Stated task:
Reproduce, word for word, every line from the first one down to the line containing "S.view_settings.exposure = 0.10", and nothing else.

═══ Data lines

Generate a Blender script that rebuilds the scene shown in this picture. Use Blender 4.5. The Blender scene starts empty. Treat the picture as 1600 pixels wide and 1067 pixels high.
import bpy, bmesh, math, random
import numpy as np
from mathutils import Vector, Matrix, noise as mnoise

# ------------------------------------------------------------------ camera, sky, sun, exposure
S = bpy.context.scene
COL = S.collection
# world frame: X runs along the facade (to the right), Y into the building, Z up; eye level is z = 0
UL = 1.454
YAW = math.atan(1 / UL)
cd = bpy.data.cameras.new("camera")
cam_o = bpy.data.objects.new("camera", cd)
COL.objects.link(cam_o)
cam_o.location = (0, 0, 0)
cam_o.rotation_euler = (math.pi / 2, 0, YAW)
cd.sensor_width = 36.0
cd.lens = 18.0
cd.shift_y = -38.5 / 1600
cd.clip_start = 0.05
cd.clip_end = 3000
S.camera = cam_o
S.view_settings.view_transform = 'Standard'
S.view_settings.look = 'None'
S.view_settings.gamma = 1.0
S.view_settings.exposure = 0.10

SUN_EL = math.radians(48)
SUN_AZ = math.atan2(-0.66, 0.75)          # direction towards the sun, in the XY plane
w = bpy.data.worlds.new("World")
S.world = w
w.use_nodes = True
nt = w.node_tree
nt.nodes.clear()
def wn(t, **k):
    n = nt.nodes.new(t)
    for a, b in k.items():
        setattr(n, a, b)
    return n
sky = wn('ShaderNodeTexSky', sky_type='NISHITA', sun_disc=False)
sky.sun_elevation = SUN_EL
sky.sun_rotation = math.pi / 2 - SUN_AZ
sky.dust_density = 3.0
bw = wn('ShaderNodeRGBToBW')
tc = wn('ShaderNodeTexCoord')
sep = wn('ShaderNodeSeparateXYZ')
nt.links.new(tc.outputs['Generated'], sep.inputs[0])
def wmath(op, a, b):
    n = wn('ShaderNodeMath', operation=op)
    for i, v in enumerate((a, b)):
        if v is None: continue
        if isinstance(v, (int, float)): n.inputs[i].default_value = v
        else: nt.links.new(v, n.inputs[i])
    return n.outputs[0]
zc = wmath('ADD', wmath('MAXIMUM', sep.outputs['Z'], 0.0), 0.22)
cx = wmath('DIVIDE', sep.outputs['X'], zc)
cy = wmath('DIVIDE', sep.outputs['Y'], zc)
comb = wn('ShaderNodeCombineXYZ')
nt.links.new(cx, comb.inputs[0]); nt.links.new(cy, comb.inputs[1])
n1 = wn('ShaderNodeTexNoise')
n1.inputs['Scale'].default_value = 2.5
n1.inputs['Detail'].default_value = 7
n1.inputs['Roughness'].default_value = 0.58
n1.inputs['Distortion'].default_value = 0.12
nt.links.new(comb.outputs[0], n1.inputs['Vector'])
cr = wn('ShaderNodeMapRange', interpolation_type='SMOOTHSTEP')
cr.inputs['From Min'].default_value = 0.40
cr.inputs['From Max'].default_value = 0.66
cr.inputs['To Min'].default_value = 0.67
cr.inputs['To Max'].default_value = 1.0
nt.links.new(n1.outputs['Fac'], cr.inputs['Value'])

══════

Completed task:
Generate a Blender script that rebuilds the scene shown in this picture. Use Blender 4.5. The Blender scene starts empty. Treat the picture as 1600 pixels wide and 1067 pixels high.
import bpy, bmesh, math, random
import numpy as np
from mathutils import Vector, Matrix, noise as mnoise

# ------------------------------------------------------------------ camera, sky, sun, exposure
S = bpy.context.scene
COL = S.collection
# world frame: X runs along the facade (to the right), Y into the building, Z up; eye level is z = 0
UL = 1.454
YAW = math.atan(1 / UL)
cd = bpy.data.cameras.new("camera")
cam_o = bpy.data.objects.new("camera", cd)
COL.objects.link(cam_o)
cam_o.location = (0, 0, 0)
cam_o.rotation_euler = (math.pi / 2, 0, YAW)
cd.sensor_width = 36.0
cd.lens = 18.0
cd.shift_y = -38.5 / 1600
cd.clip_start = 0.05
cd.clip_end = 3000
S.camera = cam_o
S.view_settings.view_transform = 'Standard'
S.view_settings.look = 'None'
S.view_settings.gamma = 1.0
S.view_settings.exposure = 0.10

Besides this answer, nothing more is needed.